Should differences arise between the Mine Workers and the Employer as to the meaning and application of the provisions of this agreement, or should differences arise about matters not specifically mentioned in this agreement, or should any local trouble of any kind arise at the mine, an earnest effort shall be made to settle such differences at the earliest practicable time.

The steps of the grievance procedure are specified. First the aggrieved party and his foreman shall have authority to "settle the complaint." Then the mine committee and the mine management are invoked. Then the United Mine Workers district representative and a designated representative of the employer are called into action. Then a new board (two members representing employees and two the employer) are designated to review the matter. If the board fails to agree, the matter shall be referred to an umpire.

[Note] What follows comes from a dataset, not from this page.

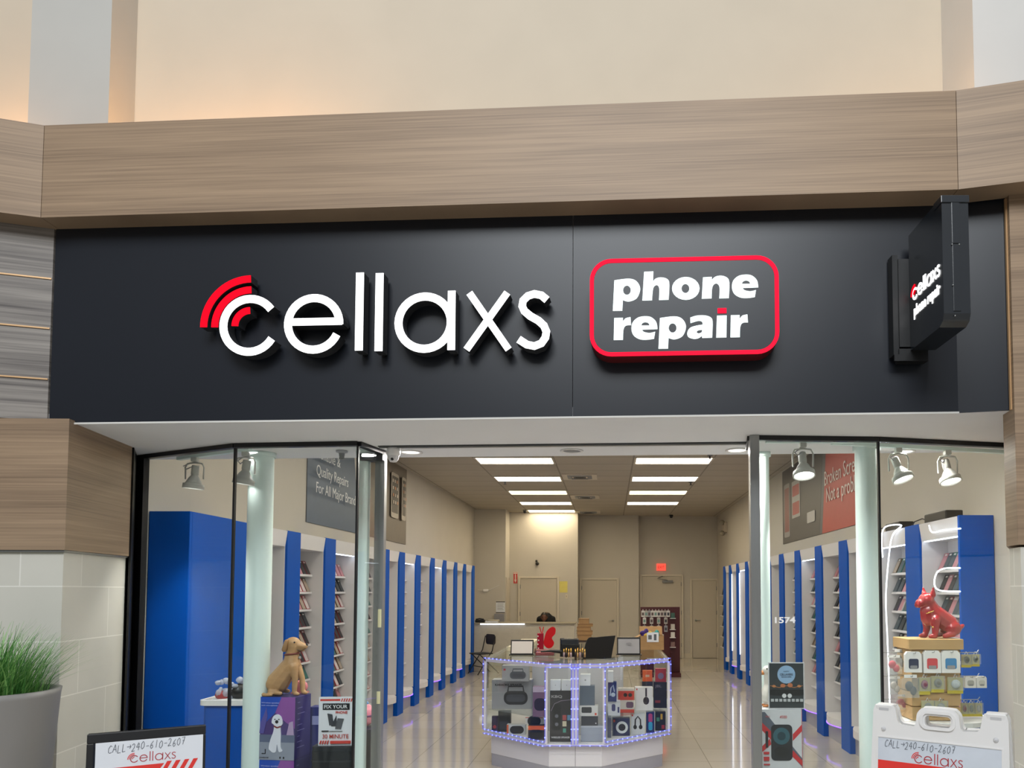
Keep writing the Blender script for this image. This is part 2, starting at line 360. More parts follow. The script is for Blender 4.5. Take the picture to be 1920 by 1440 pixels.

It seems clear that all the terms of Article XVII are fashioned with a view to handling disputes between mine workers and mine management, not disputes between union locals and the higher echelons of the union hierarchy regarding the desirability vel non of the contract provisions accepted on behalf of the men during negotiation of the collective bargaining agreement.

Consequently the judicially elaborated exceptions to the anti-injunction provisions of the Norris-La Guardia Act enunciated in Boys Markets and similar cases are inapplicable to the case at bar, which remains governed by the anti-injunction policies of the earlier statute. Hence the injunction sought by plaintiff must be denied.

This ruling is without prejudice, of course, to subsequent litigation between plaintiff and defendants regarding any specific arbitrable grievances which may have arisen between them, or which may arise in the future.

NOTES

[1] Though holding the loyalty of his men on union-management issues, he could never keep them from supporting Franklin D. Roosevelt at election time, however. Regarding defiance of the courts, see United States v. United Mine Workers of America, 330 U.S. 258, 303-304, 67 S. Ct. 677, 91 L. Ed. 884 (1947).

[2] Shakespeare, Macbeth, Act V, sc. 3, lines 20-22.

[3] Act of March 23, 1932, 47 Stat. 70, 29 U.S.C. § 101 et seq.